Data provided:
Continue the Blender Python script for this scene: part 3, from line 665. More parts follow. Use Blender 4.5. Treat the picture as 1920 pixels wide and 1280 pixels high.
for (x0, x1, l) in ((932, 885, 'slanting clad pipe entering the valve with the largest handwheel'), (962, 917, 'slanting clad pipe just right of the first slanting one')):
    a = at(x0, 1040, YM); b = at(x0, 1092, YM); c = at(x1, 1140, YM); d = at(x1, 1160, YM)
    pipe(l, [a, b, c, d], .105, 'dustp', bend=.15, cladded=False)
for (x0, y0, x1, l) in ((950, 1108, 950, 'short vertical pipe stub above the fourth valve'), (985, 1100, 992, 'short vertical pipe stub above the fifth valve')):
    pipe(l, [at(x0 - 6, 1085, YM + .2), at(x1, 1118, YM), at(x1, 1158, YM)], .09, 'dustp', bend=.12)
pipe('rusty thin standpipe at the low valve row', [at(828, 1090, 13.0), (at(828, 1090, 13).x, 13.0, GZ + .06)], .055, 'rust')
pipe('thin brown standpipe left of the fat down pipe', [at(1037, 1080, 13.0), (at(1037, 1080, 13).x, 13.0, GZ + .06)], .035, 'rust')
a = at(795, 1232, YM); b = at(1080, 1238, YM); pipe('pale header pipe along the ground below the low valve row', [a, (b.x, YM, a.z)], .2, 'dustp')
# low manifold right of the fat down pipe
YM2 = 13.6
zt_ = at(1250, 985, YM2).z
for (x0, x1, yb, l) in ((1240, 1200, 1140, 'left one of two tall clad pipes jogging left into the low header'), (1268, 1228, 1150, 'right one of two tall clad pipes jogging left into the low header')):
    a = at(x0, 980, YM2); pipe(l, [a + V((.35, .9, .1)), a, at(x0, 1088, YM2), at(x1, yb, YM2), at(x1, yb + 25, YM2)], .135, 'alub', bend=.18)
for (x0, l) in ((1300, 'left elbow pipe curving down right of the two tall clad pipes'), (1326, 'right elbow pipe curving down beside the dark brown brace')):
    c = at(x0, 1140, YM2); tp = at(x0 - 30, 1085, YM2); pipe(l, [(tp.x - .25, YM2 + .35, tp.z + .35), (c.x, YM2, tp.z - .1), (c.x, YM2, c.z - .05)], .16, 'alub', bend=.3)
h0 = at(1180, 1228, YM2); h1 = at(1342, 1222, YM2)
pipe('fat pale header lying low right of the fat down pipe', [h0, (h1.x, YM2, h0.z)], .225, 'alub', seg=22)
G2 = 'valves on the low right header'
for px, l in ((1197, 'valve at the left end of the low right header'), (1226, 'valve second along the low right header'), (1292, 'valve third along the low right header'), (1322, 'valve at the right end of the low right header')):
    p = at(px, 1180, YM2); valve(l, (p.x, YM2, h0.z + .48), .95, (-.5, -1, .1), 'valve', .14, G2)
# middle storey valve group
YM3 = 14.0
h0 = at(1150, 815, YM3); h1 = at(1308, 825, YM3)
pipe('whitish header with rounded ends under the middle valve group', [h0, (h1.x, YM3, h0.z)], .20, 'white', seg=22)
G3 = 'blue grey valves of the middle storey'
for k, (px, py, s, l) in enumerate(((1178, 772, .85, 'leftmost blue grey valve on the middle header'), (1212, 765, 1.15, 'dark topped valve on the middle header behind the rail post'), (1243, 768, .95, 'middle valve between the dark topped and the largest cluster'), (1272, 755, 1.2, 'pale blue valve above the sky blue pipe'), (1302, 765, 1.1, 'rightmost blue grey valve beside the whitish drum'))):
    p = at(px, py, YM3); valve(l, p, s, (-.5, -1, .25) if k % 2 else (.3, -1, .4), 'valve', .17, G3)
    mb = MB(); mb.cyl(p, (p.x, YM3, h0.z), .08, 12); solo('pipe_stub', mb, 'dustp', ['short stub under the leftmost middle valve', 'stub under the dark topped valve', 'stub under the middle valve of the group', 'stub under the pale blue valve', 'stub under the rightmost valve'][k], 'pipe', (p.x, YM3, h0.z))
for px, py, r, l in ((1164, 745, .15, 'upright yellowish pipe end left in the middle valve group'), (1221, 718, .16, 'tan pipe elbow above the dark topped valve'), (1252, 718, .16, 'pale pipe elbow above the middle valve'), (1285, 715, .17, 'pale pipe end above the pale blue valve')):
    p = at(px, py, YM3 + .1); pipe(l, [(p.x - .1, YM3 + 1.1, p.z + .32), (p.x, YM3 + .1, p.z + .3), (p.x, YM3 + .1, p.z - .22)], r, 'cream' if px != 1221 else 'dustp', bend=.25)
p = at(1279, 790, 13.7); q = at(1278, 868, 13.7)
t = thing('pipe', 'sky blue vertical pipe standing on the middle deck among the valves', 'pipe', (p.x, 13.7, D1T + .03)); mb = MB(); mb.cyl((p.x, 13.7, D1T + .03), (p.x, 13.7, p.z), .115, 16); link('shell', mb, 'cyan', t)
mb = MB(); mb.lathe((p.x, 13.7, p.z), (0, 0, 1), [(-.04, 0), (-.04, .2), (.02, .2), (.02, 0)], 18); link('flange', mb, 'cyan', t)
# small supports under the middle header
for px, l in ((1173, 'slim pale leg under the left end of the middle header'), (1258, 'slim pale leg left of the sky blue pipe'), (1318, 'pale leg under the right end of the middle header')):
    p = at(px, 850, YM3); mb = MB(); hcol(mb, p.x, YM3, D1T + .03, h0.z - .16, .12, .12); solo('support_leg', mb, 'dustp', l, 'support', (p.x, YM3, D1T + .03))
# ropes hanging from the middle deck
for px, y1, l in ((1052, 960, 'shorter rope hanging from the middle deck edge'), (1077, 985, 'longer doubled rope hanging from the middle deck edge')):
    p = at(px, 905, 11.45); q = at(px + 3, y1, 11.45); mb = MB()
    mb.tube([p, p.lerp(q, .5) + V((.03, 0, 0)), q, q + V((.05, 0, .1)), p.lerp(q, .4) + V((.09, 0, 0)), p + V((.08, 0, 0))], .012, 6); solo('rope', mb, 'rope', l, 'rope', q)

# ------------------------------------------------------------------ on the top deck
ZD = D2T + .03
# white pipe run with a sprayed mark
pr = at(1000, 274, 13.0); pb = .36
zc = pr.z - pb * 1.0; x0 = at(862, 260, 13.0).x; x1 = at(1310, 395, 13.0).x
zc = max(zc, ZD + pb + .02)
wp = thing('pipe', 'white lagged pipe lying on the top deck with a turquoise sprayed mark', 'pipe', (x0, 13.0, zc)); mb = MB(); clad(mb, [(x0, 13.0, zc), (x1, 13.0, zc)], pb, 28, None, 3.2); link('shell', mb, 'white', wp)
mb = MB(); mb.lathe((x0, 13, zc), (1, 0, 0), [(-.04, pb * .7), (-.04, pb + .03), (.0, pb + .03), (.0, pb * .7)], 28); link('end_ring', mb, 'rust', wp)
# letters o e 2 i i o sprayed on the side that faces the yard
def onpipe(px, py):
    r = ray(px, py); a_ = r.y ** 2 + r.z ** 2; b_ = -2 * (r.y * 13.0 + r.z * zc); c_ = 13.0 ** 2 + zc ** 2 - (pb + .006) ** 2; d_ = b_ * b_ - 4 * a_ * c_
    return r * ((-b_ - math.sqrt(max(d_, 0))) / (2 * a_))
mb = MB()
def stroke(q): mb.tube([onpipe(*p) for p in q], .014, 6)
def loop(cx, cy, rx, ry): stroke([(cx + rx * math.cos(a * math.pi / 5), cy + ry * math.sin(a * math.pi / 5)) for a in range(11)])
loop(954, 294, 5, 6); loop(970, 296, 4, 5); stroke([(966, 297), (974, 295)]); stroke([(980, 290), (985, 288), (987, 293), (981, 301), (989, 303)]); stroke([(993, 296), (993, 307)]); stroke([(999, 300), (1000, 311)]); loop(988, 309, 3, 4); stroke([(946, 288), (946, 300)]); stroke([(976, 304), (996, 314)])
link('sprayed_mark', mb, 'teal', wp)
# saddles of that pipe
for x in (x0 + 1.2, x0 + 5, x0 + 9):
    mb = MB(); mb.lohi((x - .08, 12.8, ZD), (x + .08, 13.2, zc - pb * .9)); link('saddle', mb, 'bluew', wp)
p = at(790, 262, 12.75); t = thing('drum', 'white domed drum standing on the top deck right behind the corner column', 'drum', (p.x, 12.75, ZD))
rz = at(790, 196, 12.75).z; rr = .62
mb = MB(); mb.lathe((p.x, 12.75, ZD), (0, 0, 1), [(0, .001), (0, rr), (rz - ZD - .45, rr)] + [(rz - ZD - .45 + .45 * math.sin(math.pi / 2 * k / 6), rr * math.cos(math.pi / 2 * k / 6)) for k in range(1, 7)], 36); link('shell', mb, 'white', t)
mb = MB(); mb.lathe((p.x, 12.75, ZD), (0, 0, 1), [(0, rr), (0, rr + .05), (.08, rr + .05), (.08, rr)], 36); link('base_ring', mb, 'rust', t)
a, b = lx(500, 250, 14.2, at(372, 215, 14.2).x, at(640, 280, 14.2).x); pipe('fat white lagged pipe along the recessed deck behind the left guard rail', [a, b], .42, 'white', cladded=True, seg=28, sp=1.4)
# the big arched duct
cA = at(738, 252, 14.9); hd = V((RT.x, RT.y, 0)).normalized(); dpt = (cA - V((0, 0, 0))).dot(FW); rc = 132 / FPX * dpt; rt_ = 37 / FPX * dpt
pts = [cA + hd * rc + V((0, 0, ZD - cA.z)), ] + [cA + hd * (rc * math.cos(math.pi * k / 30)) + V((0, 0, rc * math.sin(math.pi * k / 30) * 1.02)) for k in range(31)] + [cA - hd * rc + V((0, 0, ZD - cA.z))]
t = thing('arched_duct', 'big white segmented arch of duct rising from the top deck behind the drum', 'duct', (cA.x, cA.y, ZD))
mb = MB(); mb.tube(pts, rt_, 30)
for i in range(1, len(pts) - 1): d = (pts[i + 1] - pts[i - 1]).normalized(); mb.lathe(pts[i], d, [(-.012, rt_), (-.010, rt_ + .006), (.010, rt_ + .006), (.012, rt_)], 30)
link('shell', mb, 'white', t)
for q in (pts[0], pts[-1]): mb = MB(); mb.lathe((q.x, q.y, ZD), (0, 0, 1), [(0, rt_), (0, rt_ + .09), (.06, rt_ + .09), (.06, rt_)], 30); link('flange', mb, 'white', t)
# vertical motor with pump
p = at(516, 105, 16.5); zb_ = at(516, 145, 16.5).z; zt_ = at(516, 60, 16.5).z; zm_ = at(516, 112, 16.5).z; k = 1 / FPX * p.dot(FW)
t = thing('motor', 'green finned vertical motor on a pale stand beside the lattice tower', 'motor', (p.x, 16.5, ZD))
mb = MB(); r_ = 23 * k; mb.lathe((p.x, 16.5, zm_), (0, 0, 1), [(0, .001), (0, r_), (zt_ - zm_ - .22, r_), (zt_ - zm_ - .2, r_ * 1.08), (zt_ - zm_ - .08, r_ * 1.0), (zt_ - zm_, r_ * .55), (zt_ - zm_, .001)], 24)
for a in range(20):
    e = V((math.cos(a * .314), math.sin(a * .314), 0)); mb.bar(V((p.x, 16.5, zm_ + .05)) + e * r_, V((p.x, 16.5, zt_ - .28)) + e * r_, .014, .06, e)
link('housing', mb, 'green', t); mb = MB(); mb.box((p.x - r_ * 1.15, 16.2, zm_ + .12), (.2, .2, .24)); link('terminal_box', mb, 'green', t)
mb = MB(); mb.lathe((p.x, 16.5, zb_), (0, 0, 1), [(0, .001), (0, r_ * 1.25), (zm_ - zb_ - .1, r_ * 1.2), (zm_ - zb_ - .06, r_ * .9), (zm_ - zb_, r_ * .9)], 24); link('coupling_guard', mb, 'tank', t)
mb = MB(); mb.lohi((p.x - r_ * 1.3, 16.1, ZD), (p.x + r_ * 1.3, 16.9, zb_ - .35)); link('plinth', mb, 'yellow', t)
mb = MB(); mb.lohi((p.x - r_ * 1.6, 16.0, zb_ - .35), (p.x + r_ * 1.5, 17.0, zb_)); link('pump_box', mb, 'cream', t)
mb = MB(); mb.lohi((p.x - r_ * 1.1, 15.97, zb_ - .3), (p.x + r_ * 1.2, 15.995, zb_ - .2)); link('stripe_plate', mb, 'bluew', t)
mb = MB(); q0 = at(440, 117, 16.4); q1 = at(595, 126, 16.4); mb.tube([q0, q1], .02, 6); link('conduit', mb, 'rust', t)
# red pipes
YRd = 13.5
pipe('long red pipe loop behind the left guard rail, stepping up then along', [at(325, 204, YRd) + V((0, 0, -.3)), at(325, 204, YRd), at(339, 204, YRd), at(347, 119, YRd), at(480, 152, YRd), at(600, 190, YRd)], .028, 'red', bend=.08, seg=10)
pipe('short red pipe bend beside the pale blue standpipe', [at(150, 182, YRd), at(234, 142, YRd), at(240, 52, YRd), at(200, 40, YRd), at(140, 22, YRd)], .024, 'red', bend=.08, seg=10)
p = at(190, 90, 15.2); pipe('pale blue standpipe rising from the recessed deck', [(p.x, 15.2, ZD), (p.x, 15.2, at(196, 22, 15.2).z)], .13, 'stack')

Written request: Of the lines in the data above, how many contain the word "from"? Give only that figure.

Finished task: 5